-- Begin DATA BLOCK --

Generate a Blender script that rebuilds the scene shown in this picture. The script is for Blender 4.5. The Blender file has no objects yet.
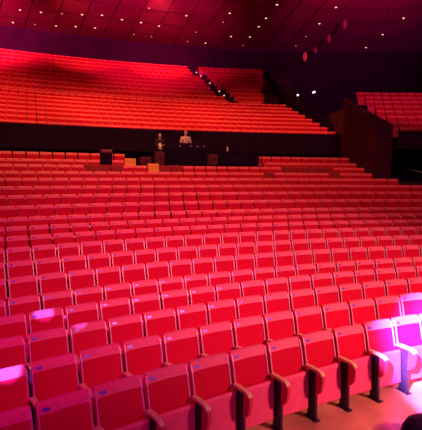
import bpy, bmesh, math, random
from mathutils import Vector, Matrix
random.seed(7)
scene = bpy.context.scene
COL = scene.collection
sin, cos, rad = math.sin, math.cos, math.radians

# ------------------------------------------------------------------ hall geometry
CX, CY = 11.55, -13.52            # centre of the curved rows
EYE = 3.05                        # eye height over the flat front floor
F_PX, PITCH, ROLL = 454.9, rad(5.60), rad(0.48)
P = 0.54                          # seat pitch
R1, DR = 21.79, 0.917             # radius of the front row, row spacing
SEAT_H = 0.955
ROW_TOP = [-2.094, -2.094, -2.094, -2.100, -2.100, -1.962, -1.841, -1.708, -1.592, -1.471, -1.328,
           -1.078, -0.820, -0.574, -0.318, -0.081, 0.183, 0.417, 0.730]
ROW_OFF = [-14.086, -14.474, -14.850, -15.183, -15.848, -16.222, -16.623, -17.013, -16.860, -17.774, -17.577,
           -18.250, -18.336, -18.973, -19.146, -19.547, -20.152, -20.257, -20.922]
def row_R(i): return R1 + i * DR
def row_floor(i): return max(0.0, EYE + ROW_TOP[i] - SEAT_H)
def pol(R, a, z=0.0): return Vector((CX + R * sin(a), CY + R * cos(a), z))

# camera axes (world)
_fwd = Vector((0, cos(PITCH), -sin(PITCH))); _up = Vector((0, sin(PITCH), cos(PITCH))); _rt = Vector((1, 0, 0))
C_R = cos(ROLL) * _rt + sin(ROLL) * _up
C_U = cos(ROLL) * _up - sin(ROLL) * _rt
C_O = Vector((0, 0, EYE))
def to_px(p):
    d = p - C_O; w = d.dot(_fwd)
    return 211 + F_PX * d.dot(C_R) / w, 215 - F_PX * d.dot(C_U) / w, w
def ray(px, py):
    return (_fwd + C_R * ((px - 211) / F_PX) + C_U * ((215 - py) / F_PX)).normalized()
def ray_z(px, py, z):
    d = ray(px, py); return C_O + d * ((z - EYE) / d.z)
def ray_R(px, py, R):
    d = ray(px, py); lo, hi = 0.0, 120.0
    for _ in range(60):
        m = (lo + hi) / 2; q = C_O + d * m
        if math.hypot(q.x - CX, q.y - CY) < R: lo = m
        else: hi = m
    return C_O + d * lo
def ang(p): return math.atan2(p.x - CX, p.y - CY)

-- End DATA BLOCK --

### WHAT YOU NEED TO DO
Give all the lines above again, character for character, without pictures.

### OUTPUT FOR THIS EXERCISE
Generate a Blender script that rebuilds the scene shown in this picture. The script is for Blender 4.5. The Blender file has no objects yet.
import bpy, bmesh, math, random
from mathutils import Vector, Matrix
random.seed(7)
scene = bpy.context.scene
COL = scene.collection
sin, cos, rad = math.sin, math.cos, math.radians

# ------------------------------------------------------------------ hall geometry
CX, CY = 11.55, -13.52            # centre of the curved rows
EYE = 3.05                        # eye height over the flat front floor
F_PX, PITCH, ROLL = 454.9, rad(5.60), rad(0.48)
P = 0.54                          # seat pitch
R1, DR = 21.79, 0.917             # radius of the front row, row spacing
SEAT_H = 0.955
ROW_TOP = [-2.094, -2.094, -2.094, -2.100, -2.100, -1.962, -1.841, -1.708, -1.592, -1.471, -1.328,
           -1.078, -0.820, -0.574, -0.318, -0.081, 0.183, 0.417, 0.730]
ROW_OFF = [-14.086, -14.474, -14.850, -15.183, -15.848, -16.222, -16.623, -17.013, -16.860, -17.774, -17.577,
           -18.250, -18.336, -18.973, -19.146, -19.547, -20.152, -20.257, -20.922]
def row_R(i): return R1 + i * DR
def row_floor(i): return max(0.0, EYE + ROW_TOP[i] - SEAT_H)
def pol(R, a, z=0.0): return Vector((CX + R * sin(a), CY + R * cos(a), z))

# camera axes (world)
_fwd = Vector((0, cos(PITCH), -sin(PITCH))); _up = Vector((0, sin(PITCH), cos(PITCH))); _rt = Vector((1, 0, 0))
C_R = cos(ROLL) * _rt + sin(ROLL) * _up
C_U = cos(ROLL) * _up - sin(ROLL) * _rt
C_O = Vector((0, 0, EYE))
def to_px(p):
    d = p - C_O; w = d.dot(_fwd)
    return 211 + F_PX * d.dot(C_R) / w, 215 - F_PX * d.dot(C_U) / w, w
def ray(px, py):
    return (_fwd + C_R * ((px - 211) / F_PX) + C_U * ((215 - py) / F_PX)).normalized()
def ray_z(px, py, z):
    d = ray(px, py); return C_O + d * ((z - EYE) / d.z)
def ray_R(px, py, R):
    d = ray(px, py); lo, hi = 0.0, 120.0
    for _ in range(60):
        m = (lo + hi) / 2; q = C_O + d * m
        if math.hypot(q.x - CX, q.y - CY) < R: lo = m
        else: hi = m
    return C_O + d * lo
def ang(p): return math.atan2(p.x - CX, p.y - CY)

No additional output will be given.